_What to work on:_ Would you transcribe all of the data exactly, down to the last character?

_Provided material:_
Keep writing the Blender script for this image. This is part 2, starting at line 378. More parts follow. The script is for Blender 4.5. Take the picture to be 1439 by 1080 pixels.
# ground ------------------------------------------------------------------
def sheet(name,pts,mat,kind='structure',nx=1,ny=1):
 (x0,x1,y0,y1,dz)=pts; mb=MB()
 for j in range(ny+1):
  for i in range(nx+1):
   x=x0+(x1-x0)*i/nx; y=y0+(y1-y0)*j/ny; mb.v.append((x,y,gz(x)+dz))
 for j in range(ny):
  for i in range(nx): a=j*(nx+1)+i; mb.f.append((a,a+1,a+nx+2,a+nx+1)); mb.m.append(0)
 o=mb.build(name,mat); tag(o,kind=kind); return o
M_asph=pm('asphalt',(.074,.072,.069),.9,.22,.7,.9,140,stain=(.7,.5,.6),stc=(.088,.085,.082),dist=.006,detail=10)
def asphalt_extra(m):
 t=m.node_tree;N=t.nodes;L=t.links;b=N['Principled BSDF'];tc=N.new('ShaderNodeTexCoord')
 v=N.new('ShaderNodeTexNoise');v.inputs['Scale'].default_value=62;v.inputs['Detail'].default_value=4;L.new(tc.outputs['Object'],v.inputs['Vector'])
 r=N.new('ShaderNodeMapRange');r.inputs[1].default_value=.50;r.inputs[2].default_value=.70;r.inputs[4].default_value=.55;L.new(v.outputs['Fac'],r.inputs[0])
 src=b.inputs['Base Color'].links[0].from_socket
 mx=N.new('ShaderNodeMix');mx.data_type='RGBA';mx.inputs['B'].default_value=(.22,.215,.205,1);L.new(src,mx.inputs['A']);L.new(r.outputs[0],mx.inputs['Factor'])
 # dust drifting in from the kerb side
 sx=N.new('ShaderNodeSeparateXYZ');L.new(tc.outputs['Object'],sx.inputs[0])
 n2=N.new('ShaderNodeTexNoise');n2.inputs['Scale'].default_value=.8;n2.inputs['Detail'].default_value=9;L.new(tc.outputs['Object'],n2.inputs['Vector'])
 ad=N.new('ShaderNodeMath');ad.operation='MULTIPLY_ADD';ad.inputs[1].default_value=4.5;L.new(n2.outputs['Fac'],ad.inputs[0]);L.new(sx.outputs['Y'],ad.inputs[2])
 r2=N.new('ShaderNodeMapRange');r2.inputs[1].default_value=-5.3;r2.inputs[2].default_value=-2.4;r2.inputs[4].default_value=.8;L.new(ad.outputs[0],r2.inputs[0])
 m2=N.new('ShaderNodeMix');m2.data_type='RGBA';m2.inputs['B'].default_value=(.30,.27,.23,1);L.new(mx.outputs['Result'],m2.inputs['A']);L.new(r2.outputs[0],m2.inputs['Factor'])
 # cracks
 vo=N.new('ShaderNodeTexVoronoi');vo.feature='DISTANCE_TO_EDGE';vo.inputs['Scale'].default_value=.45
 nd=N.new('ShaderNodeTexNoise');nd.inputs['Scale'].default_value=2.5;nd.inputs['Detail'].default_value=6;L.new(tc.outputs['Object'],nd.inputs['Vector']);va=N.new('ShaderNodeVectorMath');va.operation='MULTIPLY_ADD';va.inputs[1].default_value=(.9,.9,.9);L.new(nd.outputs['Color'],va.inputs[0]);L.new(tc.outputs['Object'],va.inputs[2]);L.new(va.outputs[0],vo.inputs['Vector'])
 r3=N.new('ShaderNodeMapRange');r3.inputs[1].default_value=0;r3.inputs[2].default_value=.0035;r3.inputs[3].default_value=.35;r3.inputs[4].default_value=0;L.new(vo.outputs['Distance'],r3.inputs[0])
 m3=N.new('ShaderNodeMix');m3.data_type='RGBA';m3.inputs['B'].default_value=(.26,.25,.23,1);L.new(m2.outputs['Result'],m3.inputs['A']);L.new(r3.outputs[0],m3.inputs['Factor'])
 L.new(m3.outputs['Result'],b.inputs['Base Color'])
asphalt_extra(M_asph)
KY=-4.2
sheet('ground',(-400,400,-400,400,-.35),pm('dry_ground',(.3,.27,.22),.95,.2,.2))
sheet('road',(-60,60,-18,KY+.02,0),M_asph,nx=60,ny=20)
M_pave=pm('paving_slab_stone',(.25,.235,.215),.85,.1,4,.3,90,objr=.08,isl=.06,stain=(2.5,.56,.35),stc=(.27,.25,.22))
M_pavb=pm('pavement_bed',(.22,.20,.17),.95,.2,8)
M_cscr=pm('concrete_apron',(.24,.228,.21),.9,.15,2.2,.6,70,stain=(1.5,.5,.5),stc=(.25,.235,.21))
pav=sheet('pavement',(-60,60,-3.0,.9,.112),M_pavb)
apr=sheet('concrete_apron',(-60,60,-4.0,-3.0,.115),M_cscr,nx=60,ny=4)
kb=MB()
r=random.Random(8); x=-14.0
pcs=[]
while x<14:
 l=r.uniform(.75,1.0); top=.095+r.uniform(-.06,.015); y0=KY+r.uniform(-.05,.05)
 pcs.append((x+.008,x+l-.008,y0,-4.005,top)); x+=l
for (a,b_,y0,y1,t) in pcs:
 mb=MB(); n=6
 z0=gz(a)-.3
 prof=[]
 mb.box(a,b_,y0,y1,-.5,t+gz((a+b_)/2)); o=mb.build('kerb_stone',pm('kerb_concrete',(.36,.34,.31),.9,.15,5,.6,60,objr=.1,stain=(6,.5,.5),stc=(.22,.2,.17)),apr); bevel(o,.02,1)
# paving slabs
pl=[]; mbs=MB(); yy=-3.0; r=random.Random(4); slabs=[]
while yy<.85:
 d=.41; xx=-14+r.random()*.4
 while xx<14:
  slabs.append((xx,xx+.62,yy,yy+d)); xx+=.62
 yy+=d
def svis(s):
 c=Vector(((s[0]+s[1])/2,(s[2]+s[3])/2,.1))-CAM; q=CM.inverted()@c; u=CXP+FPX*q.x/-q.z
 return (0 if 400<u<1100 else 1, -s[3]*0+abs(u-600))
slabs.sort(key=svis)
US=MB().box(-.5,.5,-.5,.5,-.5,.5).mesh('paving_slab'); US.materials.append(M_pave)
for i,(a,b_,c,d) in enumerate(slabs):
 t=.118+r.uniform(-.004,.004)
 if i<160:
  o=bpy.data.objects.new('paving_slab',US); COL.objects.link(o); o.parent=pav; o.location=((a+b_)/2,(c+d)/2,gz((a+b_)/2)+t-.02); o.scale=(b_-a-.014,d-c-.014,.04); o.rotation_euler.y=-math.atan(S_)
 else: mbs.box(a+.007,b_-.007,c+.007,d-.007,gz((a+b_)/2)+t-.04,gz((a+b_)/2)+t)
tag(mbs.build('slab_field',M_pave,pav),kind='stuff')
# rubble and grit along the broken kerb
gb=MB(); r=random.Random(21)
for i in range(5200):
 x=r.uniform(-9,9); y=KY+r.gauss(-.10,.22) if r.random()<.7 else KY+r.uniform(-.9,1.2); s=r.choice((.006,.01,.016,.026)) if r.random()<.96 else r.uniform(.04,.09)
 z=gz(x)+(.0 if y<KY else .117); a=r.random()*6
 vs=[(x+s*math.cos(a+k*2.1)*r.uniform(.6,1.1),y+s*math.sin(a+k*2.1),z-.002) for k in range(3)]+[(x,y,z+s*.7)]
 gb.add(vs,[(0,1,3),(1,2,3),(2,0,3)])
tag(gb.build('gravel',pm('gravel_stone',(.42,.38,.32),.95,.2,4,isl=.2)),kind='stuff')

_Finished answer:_
Keep writing the Blender script for this image. This is part 2, starting at line 378. More parts follow. The script is for Blender 4.5. Take the picture to be 1439 by 1080 pixels.
# ground ------------------------------------------------------------------
def sheet(name,pts,mat,kind='structure',nx=1,ny=1):
 (x0,x1,y0,y1,dz)=pts; mb=MB()
 for j in range(ny+1):
  for i in range(nx+1):
   x=x0+(x1-x0)*i/nx; y=y0+(y1-y0)*j/ny; mb.v.append((x,y,gz(x)+dz))
 for j in range(ny):
  for i in range(nx): a=j*(nx+1)+i; mb.f.append((a,a+1,a+nx+2,a+nx+1)); mb.m.append(0)
 o=mb.build(name,mat); tag(o,kind=kind); return o
M_asph=pm('asphalt',(.074,.072,.069),.9,.22,.7,.9,140,stain=(.7,.5,.6),stc=(.088,.085,.082),dist=.006,detail=10)
def asphalt_extra(m):
 t=m.node_tree;N=t.nodes;L=t.links;b=N['Principled BSDF'];tc=N.new('ShaderNodeTexCoord')
 v=N.new('ShaderNodeTexNoise');v.inputs['Scale'].default_value=62;v.inputs['Detail'].default_value=4;L.new(tc.outputs['Object'],v.inputs['Vector'])
 r=N.new('ShaderNodeMapRange');r.inputs[1].default_value=.50;r.inputs[2].default_value=.70;r.inputs[4].default_value=.55;L.new(v.outputs['Fac'],r.inputs[0])
 src=b.inputs['Base Color'].links[0].from_socket
 mx=N.new('ShaderNodeMix');mx.data_type='RGBA';mx.inputs['B'].default_value=(.22,.215,.205,1);L.new(src,mx.inputs['A']);L.new(r.outputs[0],mx.inputs['Factor'])
 # dust drifting in from the kerb side
 sx=N.new('ShaderNodeSeparateXYZ');L.new(tc.outputs['Object'],sx.inputs[0])
 n2=N.new('ShaderNodeTexNoise');n2.inputs['Scale'].default_value=.8;n2.inputs['Detail'].default_value=9;L.new(tc.outputs['Object'],n2.inputs['Vector'])
 ad=N.new('ShaderNodeMath');ad.operation='MULTIPLY_ADD';ad.inputs[1].default_value=4.5;L.new(n2.outputs['Fac'],ad.inputs[0]);L.new(sx.outputs['Y'],ad.inputs[2])
 r2=N.new('ShaderNodeMapRange');r2.inputs[1].default_value=-5.3;r2.inputs[2].default_value=-2.4;r2.inputs[4].default_value=.8;L.new(ad.outputs[0],r2.inputs[0])
 m2=N.new('ShaderNodeMix');m2.data_type='RGBA';m2.inputs['B'].default_value=(.30,.27,.23,1);L.new(mx.outputs['Result'],m2.inputs['A']);L.new(r2.outputs[0],m2.inputs['Factor'])
 # cracks
 vo=N.new('ShaderNodeTexVoronoi');vo.feature='DISTANCE_TO_EDGE';vo.inputs['Scale'].default_value=.45
 nd=N.new('ShaderNodeTexNoise');nd.inputs['Scale'].default_value=2.5;nd.inputs['Detail'].default_value=6;L.new(tc.outputs['Object'],nd.inputs['Vector']);va=N.new('ShaderNodeVectorMath');va.operation='MULTIPLY_ADD';va.inputs[1].default_value=(.9,.9,.9);L.new(nd.outputs['Color'],va.inputs[0]);L.new(tc.outputs['Object'],va.inputs[2]);L.new(va.outputs[0],vo.inputs['Vector'])
 r3=N.new('ShaderNodeMapRange');r3.inputs[1].default_value=0;r3.inputs[2].default_value=.0035;r3.inputs[3].default_value=.35;r3.inputs[4].default_value=0;L.new(vo.outputs['Distance'],r3.inputs[0])
 m3=N.new('ShaderNodeMix');m3.data_type='RGBA';m3.inputs['B'].default_value=(.26,.25,.23,1);L.new(m2.outputs['Result'],m3.inputs['A']);L.new(r3.outputs[0],m3.inputs['Factor'])
 L.new(m3.outputs['Result'],b.inputs['Base Color'])
asphalt_extra(M_asph)
KY=-4.2
sheet('ground',(-400,400,-400,400,-.35),pm('dry_ground',(.3,.27,.22),.95,.2,.2))
sheet('road',(-60,60,-18,KY+.02,0),M_asph,nx=60,ny=20)
M_pave=pm('paving_slab_stone',(.25,.235,.215),.85,.1,4,.3,90,objr=.08,isl=.06,stain=(2.5,.56,.35),stc=(.27,.25,.22))
M_pavb=pm('pavement_bed',(.22,.20,.17),.95,.2,8)
M_cscr=pm('concrete_apron',(.24,.228,.21),.9,.15,2.2,.6,70,stain=(1.5,.5,.5),stc=(.25,.235,.21))
pav=sheet('pavement',(-60,60,-3.0,.9,.112),M_pavb)
apr=sheet('concrete_apron',(-60,60,-4.0,-3.0,.115),M_cscr,nx=60,ny=4)
kb=MB()
r=random.Random(8); x=-14.0
pcs=[]
while x<14:
 l=r.uniform(.75,1.0); top=.095+r.uniform(-.06,.015); y0=KY+r.uniform(-.05,.05)
 pcs.append((x+.008,x+l-.008,y0,-4.005,top)); x+=l
for (a,b_,y0,y1,t) in pcs:
 mb=MB(); n=6
 z0=gz(a)-.3
 prof=[]
 mb.box(a,b_,y0,y1,-.5,t+gz((a+b_)/2)); o=mb.build('kerb_stone',pm('kerb_concrete',(.36,.34,.31),.9,.15,5,.6,60,objr=.1,stain=(6,.5,.5),stc=(.22,.2,.17)),apr); bevel(o,.02,1)
# paving slabs
pl=[]; mbs=MB(); yy=-3.0; r=random.Random(4); slabs=[]
while yy<.85:
 d=.41; xx=-14+r.random()*.4
 while xx<14:
  slabs.append((xx,xx+.62,yy,yy+d)); xx+=.62
 yy+=d
def svis(s):
 c=Vector(((s[0]+s[1])/2,(s[2]+s[3])/2,.1))-CAM; q=CM.inverted()@c; u=CXP+FPX*q.x/-q.z
 return (0 if 400<u<1100 else 1, -s[3]*0+abs(u-600))
slabs.sort(key=svis)
US=MB().box(-.5,.5,-.5,.5,-.5,.5).mesh('paving_slab'); US.materials.append(M_pave)
for i,(a,b_,c,d) in enumerate(slabs):
 t=.118+r.uniform(-.004,.004)
 if i<160:
  o=bpy.data.objects.new('paving_slab',US); COL.objects.link(o); o.parent=pav; o.location=((a+b_)/2,(c+d)/2,gz((a+b_)/2)+t-.02); o.scale=(b_-a-.014,d-c-.014,.04); o.rotation_euler.y=-math.atan(S_)
 else: mbs.box(a+.007,b_-.007,c+.007,d-.007,gz((a+b_)/2)+t-.04,gz((a+b_)/2)+t)
tag(mbs.build('slab_field',M_pave,pav),kind='stuff')
# rubble and grit along the broken kerb
gb=MB(); r=random.Random(21)
for i in range(5200):
 x=r.uniform(-9,9); y=KY+r.gauss(-.10,.22) if r.random()<.7 else KY+r.uniform(-.9,1.2); s=r.choice((.006,.01,.016,.026)) if r.random()<.96 else r.uniform(.04,.09)
 z=gz(x)+(.0 if y<KY else .117); a=r.random()*6
 vs=[(x+s*math.cos(a+k*2.1)*r.uniform(.6,1.1),y+s*math.sin(a+k*2.1),z-.002) for k in range(3)]+[(x,y,z+s*.7)]
 gb.add(vs,[(0,1,3),(1,2,3),(2,0,3)])
tag(gb.build('gravel',pm('gravel_stone',(.42,.38,.32),.95,.2,4,isl=.2)),kind='stuff')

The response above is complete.